Some will plead that not everyone can travel to St. Petersburg to see the works in the Hermitage. Indeed, I have not been to that particular museum myself. But I would counter that the Prado is as much a part of the experience of Picasso’s Guernica as the painting itself, just as the Louvre is to the Mona Lisa. Not to say that paintings never change contexts—they do—but the context is still part of the experience. And the Street View version of a museum is to a real museum as, well, Street View is to an actual street: fuzzy, disorienting, and frozen in time.
What the Google Art Project assumes is that the great masterworks of world art can be reduced to information in the same way that all the world’s books can be scanned and indexed (another ambitious Google project to which I have no objection). For while a book is (illuminated manuscripts excepted) a somewhat fungible work that does not lose its essence when translated to bits and bytes, I assert that a non-digital work of art allows us no such liberty. They can be represented digitally, certainly, and such representation may be useful for art history classes and liquor advertisements, but Google’s virtual museum is, in my view, a non-starter. At worst, it encourages people to think they have “seen the Rembrandt” in the same way that Disney’s Epcot park enables its visitors to think they have seen Paris.
Have you ever seen a film or video of a dance performance? Wasn’t it just awful? Dance is another medium that does not lend itself to mediation: either you were there or you weren’t. Either you experienced it first hand or not at all. I’m not going to make the Luddite assertion that cinema is not an art form because it’s recorded—that argument is long over. But I will say that even a good film of a good play (say, Branagh’s Much Ado About Nothing) is no match for seeing the play performed in a theatre. Live performance has an energy that even a very good filmmaker cannot capture.
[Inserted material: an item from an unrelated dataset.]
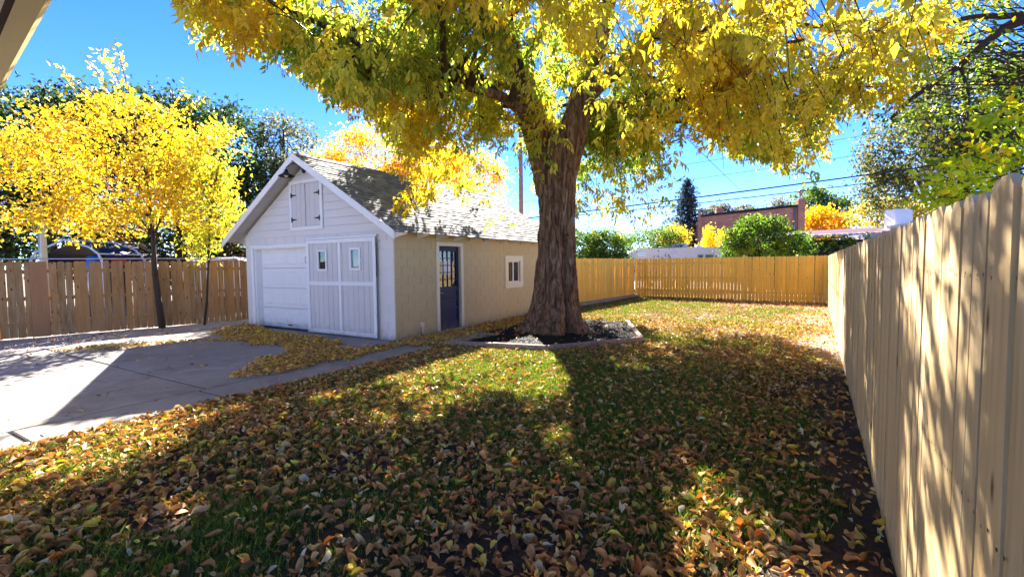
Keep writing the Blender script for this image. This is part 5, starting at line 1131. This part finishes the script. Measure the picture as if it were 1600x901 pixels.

One might ask, what about Comment’s own online art show, the “1,000 Words” selection that was until recently part of its weekly online offering? It should be clear by now that I was not involved in curating that part of the site, which found me often hungering to see the real work instead of an 800 pixel facsimile.
So is representation always out of bounds? I hope not. I love the work of Maxfield Parrish—though I’ve never seen any of it firsthand. Is my affection for his work inauthentic for being second hand? Parrish was the opposite of an experiential purist—he licensed his work promiscuously for lithographic reproduction—and as a result became hugely popular and relatively wealthy. So it is unlikely that he would have a problem with my vicarious admiration of his painting. And I hope someday to be transported by a Parrish in person.
On the other hand, artist Robert Irwin forbade his work to be reproduced at all—in print, online, even in gallery catalogues. And he admits that such a prohibition hurt his chances of commercial success—there are no Robert Irwin posters on dorm room walls, because he prohibited photography of his work. Irwin contended that a photograph “could capture everything that the work was not about (which is to say its image) and nothing that it was about (which is to say its presence).”
But between Irwin and Parrish, I am more sympathetic to the former. Not that we shouldn’t be allowed to have posters of great paintings, but that the artist should be allowed, to a certain extent, to dictate the circumstances, and especially the media, through which his or her work is viewed—which, in the end, both Irwin and Parrish did. Further, I think Irwin’s distinction between image and presence is a useful one.
We easily make this distinction in other realms. While a photo of a sweetheart is a pleasant cell phone background, it is clearly no substitute for the presence of the loved one. One might hold up the wallpaper for another to see and say “this is my boyfriend,” but that claim would be understood in its context. No one would mistake the pixels for the person.
But in art, we miss this distinction all the time. If we have seen Rembrandt’s “Return of the Prodigal Son” in a washed out, pixelated projection in Art History class, we think we have seen it. But we have surely not, as Henri Nouwen observes in his wonderful book Return of the Prodigal Son: A Story of Homecoming. Nouwen spent hours, even days, meditating on the painting at the Hermitage, and found the experience transformative, while seeing reproductions of it had been merely informative.
And this is where the Art Project both has and lacks merit. If we acknowledge that the works represented online are informative, that we can explore them at our leisure for whatever information a high-resolution scan can disclose, then we can agree the Art Project is sort of worth it. But I think that if we expect to be transformed by these works as Nouwen was by the Rembrandt “Prodigal,” we will be disappointed. Art that transforms (here again, I’ll exclude both texts and electronic originals) ought to be experienced in person. Digital representation of art is no more the thing itself than pornography is lovemaking. And in our increasingly virtual world, we must still make distinctions between the thing itself and its digital representation. Art seems as good a place as any to hold tightly to that distinction.